A Spotify representative tells the New York Times that in addition to R. Kelly, XXXTentacion was also dropped from playlists as of Thursday. The rapper and singer is facing charges in Florida that include aggravated battery of a pregnant woman and witness tampering. The Times notes that as recently as Wednesday, XXXTentacion was one of the artists featured on Spotify's popular Rap Caviar playlist.


Spotify has removed R. Kelly's music from all of its own playlists, such as RapCaviar, and algorithmic recommendations, such as Discover Weekly. The move went into effect on Thursday, May 10, under the terms of the streaming platform's new "Hate Content and Hateful Conduct" policy.

Related: R. Kelly Kept 14-Year-Old Girl as 'Pet' in 'Sex Dungeon'

The decision comes amid the #MuteRKelly movement, which began after the recent wave of allegations of sexual violence and coercion. On May 4, BuzzFeed published the accounts of two more women, who accused the rapper of underage sexual abuse in the 1990s and keeping a "brainwashed" woman in a "cult" today.

"His music will still be available on the service, but Spotify will not actively promote it," Spotify told Billboard in a statement. "We don’t censor content because of an artist’s or creator’s behavior, but we want our editorial decisions – what we choose to program – to reflect our values.
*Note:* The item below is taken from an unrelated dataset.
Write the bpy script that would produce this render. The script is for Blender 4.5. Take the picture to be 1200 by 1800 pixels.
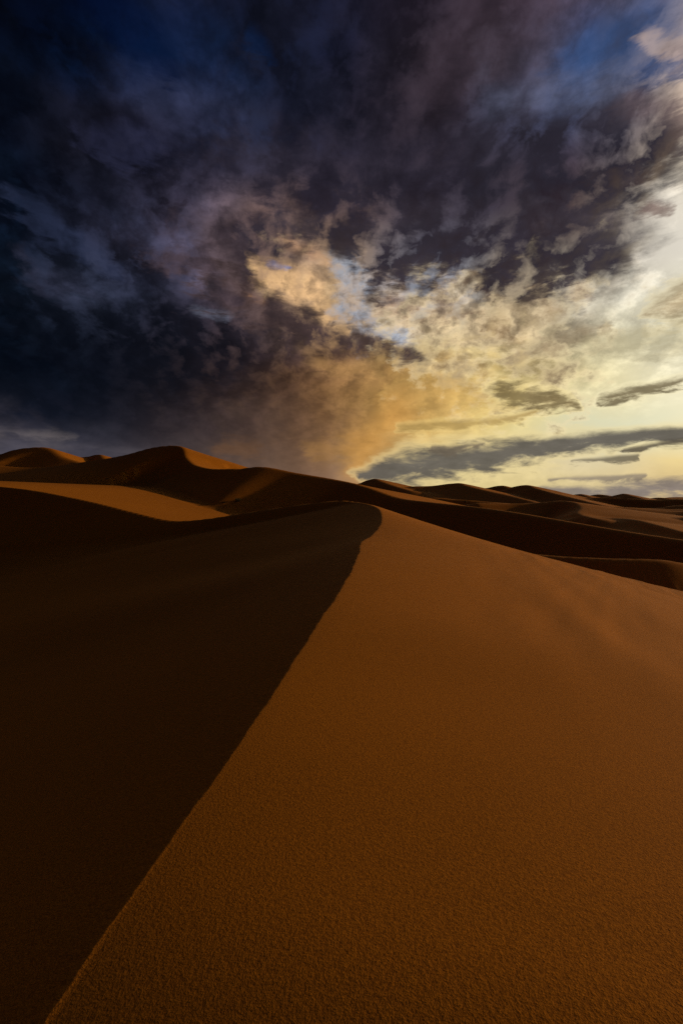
import bpy, math, random
import numpy as np
from mathutils import Vector

R = math.radians
scene = bpy.context.scene
for o in list(bpy.data.objects):
    bpy.data.objects.remove(o)
COL = scene.collection

# ------------------------------------------------------------------ camera
# eye at the origin, looking level along +Y; one focal length = 800 px of the 1200 x 1800 photo
F, CX, HY = 800.0, 600.0, 878.0
cam_d = bpy.data.cameras.new('camera')
cam = bpy.data.objects.new('camera', cam_d)
COL.objects.link(cam)
cam.location = (0, 0, 0)
cam.rotation_euler = (R(90), 0, 0)
cam_d.sensor_fit = 'VERTICAL'
cam_d.sensor_height = 36.0
cam_d.lens = 16.0
cam_d.shift_y = -(900 - HY) / 1800.0
cam_d.clip_start = 0.02
cam_d.clip_end = 20000
scene.camera = cam

# ------------------------------------------------------------------ sun, exposure
SUN_AZ, SUN_EL = 77.0, 9.5            # azimuth right of +Y, elevation (degrees)
sun_dir = Vector((math.sin(R(SUN_AZ)) * math.cos(R(SUN_EL)), math.cos(R(SUN_AZ)) * math.cos(R(SUN_EL)), math.sin(R(SUN_EL))))
sl = bpy.data.lights.new('sun', 'SUN')
sl.energy = 2.3
sl.angle = R(0.6)
sl.color = (0.86, 0.57, 0.29)
so = bpy.data.objects.new('sun', sl)
so.rotation_euler = sun_dir.to_track_quat('Z', 'Y').to_euler()
COL.objects.link(so)
vs = scene.view_settings
vs.view_transform = 'Standard'
vs.look = 'None'
vs.exposure = 0.0
vs.gamma = 1.0
vs.use_curve_mapping = False
scene.cycles.max_bounces = 4
scene.cycles.diffuse_bounces = 2
scene.cycles.use_denoising = False
scene.cycles.use_adaptive_sampling = True
scene.cycles.adaptive_threshold = 0.02

# ------------------------------------------------------------------ node maths written as expressions
class NT:
    def __init__(self, tree):
        self.t = tree
    def n(self, kind):
        return self.t.nodes.new(kind)
    def link(self, a, b):
        self.t.links.new(a, b)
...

When an artist or creator does something that is especially harmful or hateful, it may affect the ways we work with or support that artist or creator."

The new policy defines hate content as that which "expressly and principally promotes, advocates, or incites hatred or violence against a group or individual based on characteristics, including, race, religion, gender identity, sex, ethnicity, nationality, sexual orientation, veteran status, or disability."

However, the international company acknowledges, "cultural standards and sensitivities vary widely" so it will "always look at the entire context."

Spotify says it's impossible to manually review all of the content on the platform, so the company uses a system of three "overlapping 'nets' to catch potentiallly hateful content and evaluate it." These are: content monitoring technology, partnerships with rights advocacy groups, and users' help. Listeners can complete a form to report hateful content so Spotify can review the claim.